A deux joueurs, l’opus fonctionne extrêmement bien. Tout comme avec l’ensemble des configurations finalement. A un joueur, il y a du challenge et l’opus reste également intéressant. En revanche, on a noté que le degré de difficulté de l’intelligence artificielle (IA) peut être très variable d’une partie à l’autre. En effet, comme les bâtiments disponibles à l’achat résultent du tirage aléatoire des cartes, certains effets conviennent moins bien aux parties en solo. Et si elles devraient comboter entre-elles, vous pourriez vous retrouver soit avec un joueur adverse imbattable, ou à contrario, d’une incroyable facilité. Mais, si la chose vous dérange, vous pourrez simplement retirer certaines cartes de vos parties en solitaire. Le deck est suffisamment conséquent pour l’optimiser à votre convenance. Quoi qu’il en soit, il y a un véritable défi à affronter l’IA et pas juste à battre votre score.
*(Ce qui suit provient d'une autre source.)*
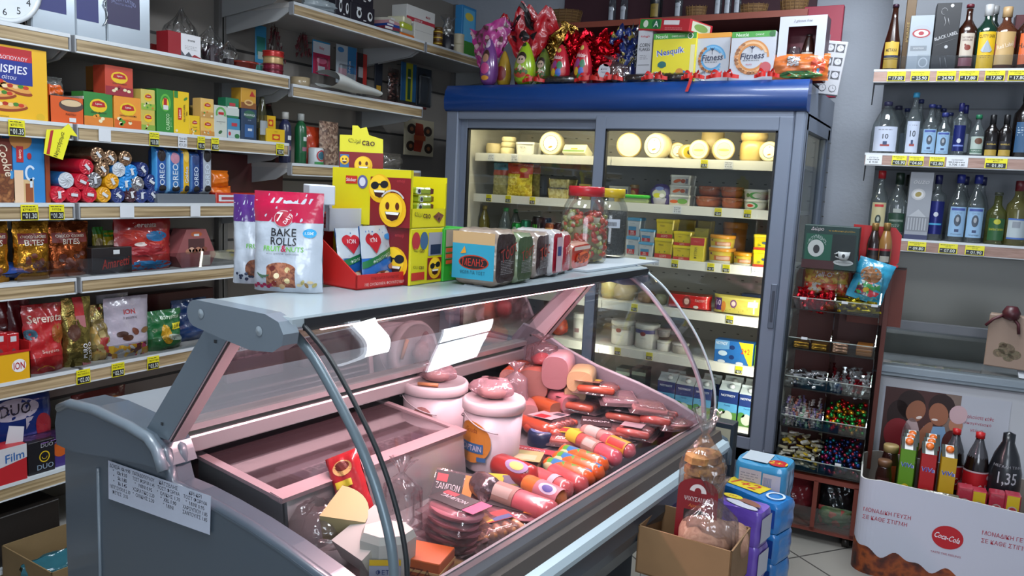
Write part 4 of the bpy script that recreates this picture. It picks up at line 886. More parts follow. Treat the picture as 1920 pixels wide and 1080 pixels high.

On voit le joueur fantôme qui progresse de tour en tour et ce n’est pas toujours simple de lui mettre des bâtons dans les roues. L’expérience de jeu vaut quand même la peine d’être vécue pour ce mode solo.
Au final, c’est une petite boîte mais un jeu qui nous a marqués par l’ampleur de sa richesse. Un tour de jeu facilement pris en main, des actions qui ne partent pas dans tous les sens, et une belle profondeur. Voilà qui nous plaît énormément ! On est d’accord, il n’y a rien d’innovant dans les mécanismes mais tout fonctionne bien. Le thème est là, plaisant et ce petit « twist » avec le marché en constante évolution, donne tout l’intérêt à ce jeu. Un opus qui peut d’ailleurs devenir facilement nomade avec ses quelques composants et sa surface de jeu relativement modeste. Un vrai mode solo – et pas uniquement quelque chose de rajouté – aura définitivement achevé de nous convaincre.
Maintenant, à vous de vous forger votre propre avis.
La fiche du jeu sur Board Game Geek
Le jeu en solo, en vidéo, et en français
Le site de l’éditeur EDGE
Rédacteur de l’article : Léo
Informations destinées aux personnes avec un handicap
En complément à nos articles, nous transmettons ci-dessous des précisions destinées aux personnes présentant une atteinte à la santé (visuelle, auditive ou déficience intellectuelle) :
– Ce jeu demande une bonne capacité de réflexion et semble peu compatible avec une déficience intellectuelle.
– Ce jeu semble ne présenter aucune autre limitation particulière.